Längst nicht in allen Darstellungen findet sich unter den drei Weisen der Mohr Baltasar. Dieser verdankt seine dunkle Hauptfarbe ohnehin einem Übersetzungsfehler. Von einem dunklen Bart war in der Bibel die Rede, was sich dann auf die Hautfarbe übertrug – um zu zeigen, dass bei der Verehrung des frisch geborenen Erlösers alle bekannten Kontinente anwesend waren. Dort, wo in Afrika das Christentum Fuss fassen konnte, werden die Könige naturgegeben allesamt mit dunkler Hautfarbe gezeigt. In Anlehnung an die dort bekannten Könige und Stammesfürsten sind die Erkennungsmerkmale jedoch nicht die bei uns üblichen Kronen, sondern die für die Mächtigen des Landes dort üblichen Kopfbedeckungen.

Kokablätter statt Weihrauch

In bestimmten Ländern findet man in den Krippen die drei Könige ausschliesslich mit weisser Hautfarbe. Wer dahingehend einen rassistischen Hintergrund vermutet, liegt nicht ganz falsch, erklärt Alfred Hartl. «Noch heute lehnen in den USA evangelikale Kirchen die Darstellung Christi mit schwarzer Hautfarbe strikt ab.» Insofern habe in weiten Teilen der USA die Tradition auch «weisse Könige» überliefert. «Weil das so weit zurückgeht, wird es in der Gegenwart gar nicht mehr hinterfragt.»

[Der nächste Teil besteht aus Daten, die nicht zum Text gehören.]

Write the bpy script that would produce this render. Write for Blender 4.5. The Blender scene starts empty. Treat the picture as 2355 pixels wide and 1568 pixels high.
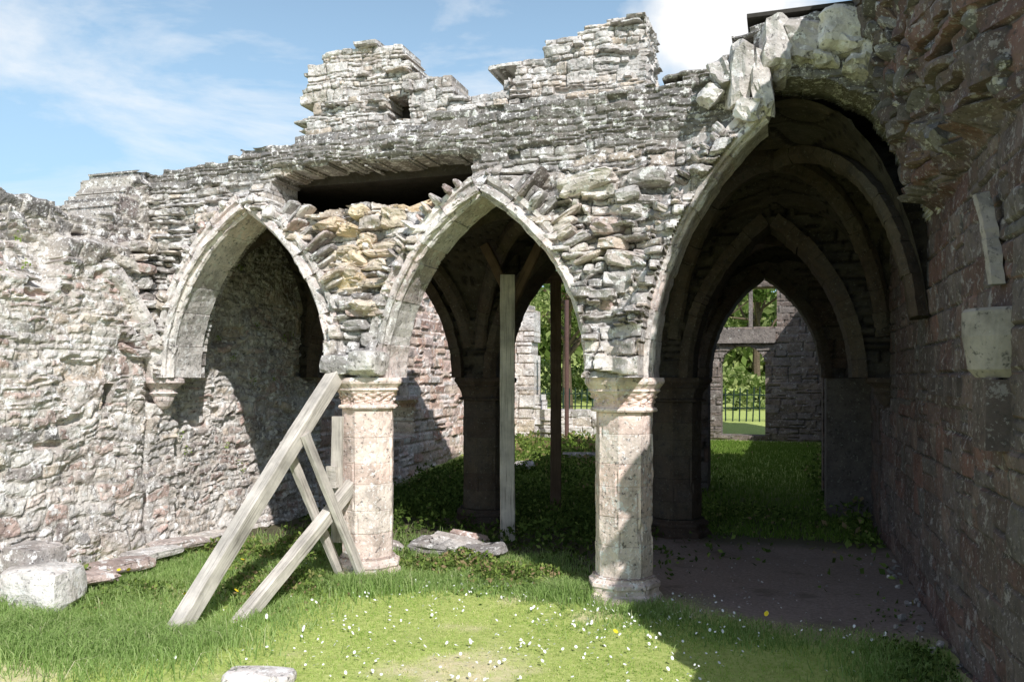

Ein Blick auf die Gaben der Könige offenbart weitere spannende Unterschiede: Europäische Krippenfiguren zeigen die aus der Schrift überlieferten Geschenke Weihrauch, Gold und Myrrhe. «In Südamerika gab es weder Weihrauch noch Myrrhe», erklärt Alfred Hartl. «Aus diesem Grund reichen die Könige Kokablätter, Tabak und Maiskörner – also Dinge, die für die südamerikanischen Hochlandbauern von Bedeutung waren.» Auch bei den Gaben hat sich die Interpretation somit vielfach vom vorgegebenen schriftlichen Kontext gelöst

Osteuropa: Herodes in der Hauptrolle

In Osteuropa hat das Narrativ zu den heiligen drei Königen im 20. Jahrhundert zudem eine politische Ausprägung erhalten. «Herodes, der ja von den Weisen aus dem Morgenland als erstes aufgesucht wird, ist in der Krippendarstellung viel wichtiger», weiss Alfred Hartl. «Herodes stand als Symbol für den Kommunismus». Genau wie dieser die Geburt Christi weder verhindern, noch den neugeborenen Knaben habe töten lassen können, so hätte es auch der Kommunismus nicht geschafft, das Christentum in Osteuropa auszurotten. «In Polen entwickelte sich gar der Brauch, vor der Krippe Spottlieder auf Herodes zu singen, der häufig zusammen mit dem Teufel und dem Tod dargestellt wurde. Im eigentlichen Sinne richtete sich der Spott aber gegen die kommunistische Partei und deren Despoten.»